Skip all pictures, then print the remaining material exactly.

··· Dataset extract ···

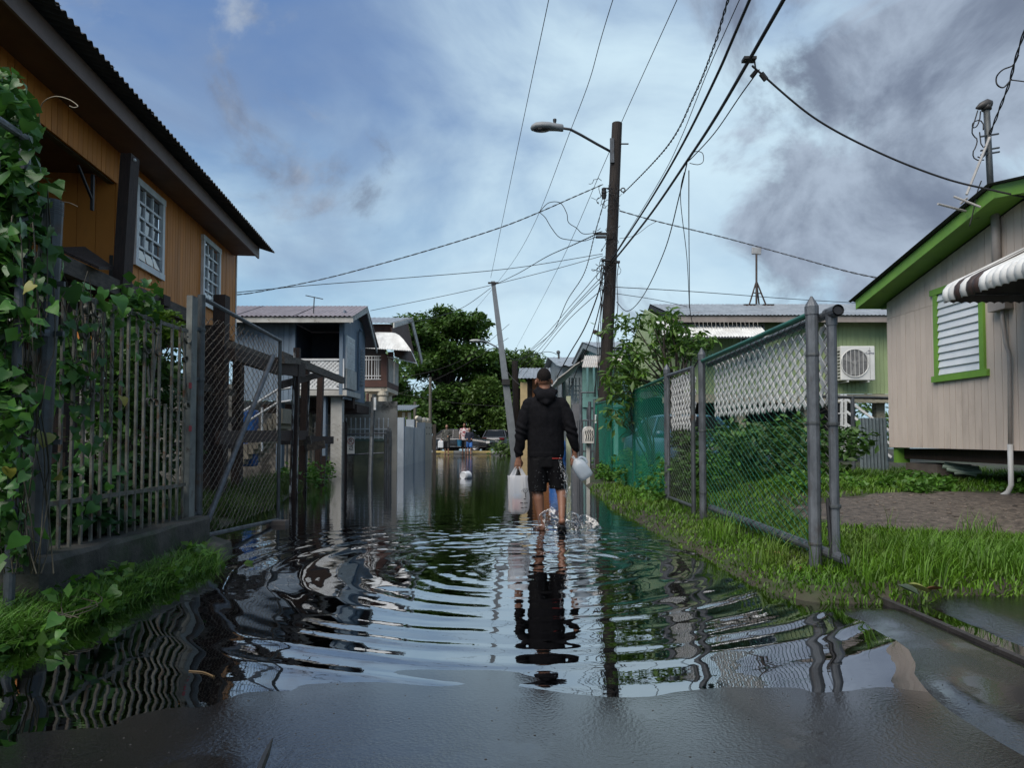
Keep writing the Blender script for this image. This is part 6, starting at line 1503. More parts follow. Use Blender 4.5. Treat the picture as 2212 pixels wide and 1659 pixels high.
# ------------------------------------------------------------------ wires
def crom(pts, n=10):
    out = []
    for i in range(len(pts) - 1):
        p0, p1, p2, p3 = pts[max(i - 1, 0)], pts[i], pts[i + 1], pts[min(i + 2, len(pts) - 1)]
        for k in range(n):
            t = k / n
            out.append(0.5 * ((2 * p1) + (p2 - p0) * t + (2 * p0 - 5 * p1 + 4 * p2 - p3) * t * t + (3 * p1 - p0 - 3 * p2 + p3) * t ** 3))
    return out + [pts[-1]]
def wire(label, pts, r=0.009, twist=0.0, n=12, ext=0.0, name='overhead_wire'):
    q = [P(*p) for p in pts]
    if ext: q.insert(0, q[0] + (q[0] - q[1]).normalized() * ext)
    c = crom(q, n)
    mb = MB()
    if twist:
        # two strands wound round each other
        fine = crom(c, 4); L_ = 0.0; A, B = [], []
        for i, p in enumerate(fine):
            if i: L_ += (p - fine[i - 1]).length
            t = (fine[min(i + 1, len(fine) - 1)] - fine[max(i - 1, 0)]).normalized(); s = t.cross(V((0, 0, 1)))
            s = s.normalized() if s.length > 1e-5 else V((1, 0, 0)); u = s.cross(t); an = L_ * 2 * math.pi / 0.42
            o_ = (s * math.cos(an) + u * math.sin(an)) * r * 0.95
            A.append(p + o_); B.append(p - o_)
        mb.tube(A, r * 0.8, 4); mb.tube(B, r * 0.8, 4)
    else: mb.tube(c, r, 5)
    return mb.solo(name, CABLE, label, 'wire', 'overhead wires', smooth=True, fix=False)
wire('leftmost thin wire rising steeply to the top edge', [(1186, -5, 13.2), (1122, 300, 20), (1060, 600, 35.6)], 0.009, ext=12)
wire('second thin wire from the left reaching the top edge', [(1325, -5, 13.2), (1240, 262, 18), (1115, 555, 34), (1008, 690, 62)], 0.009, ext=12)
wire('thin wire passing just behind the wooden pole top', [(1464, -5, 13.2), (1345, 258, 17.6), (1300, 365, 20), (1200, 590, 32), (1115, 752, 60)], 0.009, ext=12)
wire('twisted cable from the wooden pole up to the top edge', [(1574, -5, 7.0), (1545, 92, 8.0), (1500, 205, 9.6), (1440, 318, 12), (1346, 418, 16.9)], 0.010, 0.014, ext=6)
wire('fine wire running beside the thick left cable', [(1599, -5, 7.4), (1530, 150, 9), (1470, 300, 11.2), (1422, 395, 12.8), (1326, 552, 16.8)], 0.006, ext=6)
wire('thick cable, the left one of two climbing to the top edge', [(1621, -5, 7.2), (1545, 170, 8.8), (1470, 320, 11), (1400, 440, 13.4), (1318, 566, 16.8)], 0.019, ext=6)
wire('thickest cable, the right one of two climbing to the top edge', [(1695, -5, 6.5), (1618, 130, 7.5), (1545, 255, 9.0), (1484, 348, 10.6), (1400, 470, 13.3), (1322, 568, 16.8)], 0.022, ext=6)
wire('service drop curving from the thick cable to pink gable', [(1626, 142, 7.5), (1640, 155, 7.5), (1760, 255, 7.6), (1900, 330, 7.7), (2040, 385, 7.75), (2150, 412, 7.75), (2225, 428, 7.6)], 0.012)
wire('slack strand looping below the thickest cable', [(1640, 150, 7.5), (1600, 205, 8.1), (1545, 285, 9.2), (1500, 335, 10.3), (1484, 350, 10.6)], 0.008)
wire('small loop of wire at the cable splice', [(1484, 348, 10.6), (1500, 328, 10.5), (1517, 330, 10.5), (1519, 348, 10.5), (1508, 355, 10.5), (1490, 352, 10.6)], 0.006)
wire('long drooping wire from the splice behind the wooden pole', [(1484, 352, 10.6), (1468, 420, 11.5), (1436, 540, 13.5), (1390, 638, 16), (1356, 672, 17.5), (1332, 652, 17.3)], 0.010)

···

Solution for this problem:
Keep writing the Blender script for this image. This is part 6, starting at line 1503. More parts follow. Use Blender 4.5. Treat the picture as 2212 pixels wide and 1659 pixels high.
# ------------------------------------------------------------------ wires
def crom(pts, n=10):
    out = []
    for i in range(len(pts) - 1):
        p0, p1, p2, p3 = pts[max(i - 1, 0)], pts[i], pts[i + 1], pts[min(i + 2, len(pts) - 1)]
        for k in range(n):
            t = k / n
            out.append(0.5 * ((2 * p1) + (p2 - p0) * t + (2 * p0 - 5 * p1 + 4 * p2 - p3) * t * t + (3 * p1 - p0 - 3 * p2 + p3) * t ** 3))
    return out + [pts[-1]]
def wire(label, pts, r=0.009, twist=0.0, n=12, ext=0.0, name='overhead_wire'):
    q = [P(*p) for p in pts]
    if ext: q.insert(0, q[0] + (q[0] - q[1]).normalized() * ext)
    c = crom(q, n)
    mb = MB()
    if twist:
        # two strands wound round each other
        fine = crom(c, 4); L_ = 0.0; A, B = [], []
        for i, p in enumerate(fine):
            if i: L_ += (p - fine[i - 1]).length
            t = (fine[min(i + 1, len(fine) - 1)] - fine[max(i - 1, 0)]).normalized(); s = t.cross(V((0, 0, 1)))
            s = s.normalized() if s.length > 1e-5 else V((1, 0, 0)); u = s.cross(t); an = L_ * 2 * math.pi / 0.42
            o_ = (s * math.cos(an) + u * math.sin(an)) * r * 0.95
            A.append(p + o_); B.append(p - o_)
        mb.tube(A, r * 0.8, 4); mb.tube(B, r * 0.8, 4)
    else: mb.tube(c, r, 5)
    return mb.solo(name, CABLE, label, 'wire', 'overhead wires', smooth=True, fix=False)
wire('leftmost thin wire rising steeply to the top edge', [(1186, -5, 13.2), (1122, 300, 20), (1060, 600, 35.6)], 0.009, ext=12)
wire('second thin wire from the left reaching the top edge', [(1325, -5, 13.2), (1240, 262, 18), (1115, 555, 34), (1008, 690, 62)], 0.009, ext=12)
wire('thin wire passing just behind the wooden pole top', [(1464, -5, 13.2), (1345, 258, 17.6), (1300, 365, 20), (1200, 590, 32), (1115, 752, 60)], 0.009, ext=12)
wire('twisted cable from the wooden pole up to the top edge', [(1574, -5, 7.0), (1545, 92, 8.0), (1500, 205, 9.6), (1440, 318, 12), (1346, 418, 16.9)], 0.010, 0.014, ext=6)
wire('fine wire running beside the thick left cable', [(1599, -5, 7.4), (1530, 150, 9), (1470, 300, 11.2), (1422, 395, 12.8), (1326, 552, 16.8)], 0.006, ext=6)
wire('thick cable, the left one of two climbing to the top edge', [(1621, -5, 7.2), (1545, 170, 8.8), (1470, 320, 11), (1400, 440, 13.4), (1318, 566, 16.8)], 0.019, ext=6)
wire('thickest cable, the right one of two climbing to the top edge', [(1695, -5, 6.5), (1618, 130, 7.5), (1545, 255, 9.0), (1484, 348, 10.6), (1400, 470, 13.3), (1322, 568, 16.8)], 0.022, ext=6)
wire('service drop curving from the thick cable to pink gable', [(1626, 142, 7.5), (1640, 155, 7.5), (1760, 255, 7.6), (1900, 330, 7.7), (2040, 385, 7.75), (2150, 412, 7.75), (2225, 428, 7.6)], 0.012)
wire('slack strand looping below the thickest cable', [(1640, 150, 7.5), (1600, 205, 8.1), (1545, 285, 9.2), (1500, 335, 10.3), (1484, 350, 10.6)], 0.008)
wire('small loop of wire at the cable splice', [(1484, 348, 10.6), (1500, 328, 10.5), (1517, 330, 10.5), (1519, 348, 10.5), (1508, 355, 10.5), (1490, 352, 10.6)], 0.006)
wire('long drooping wire from the splice behind the wooden pole', [(1484, 352, 10.6), (1468, 420, 11.5), (1436, 540, 13.5), (1390, 638, 16), (1356, 672, 17.5), (1332, 652, 17.3)], 0.010)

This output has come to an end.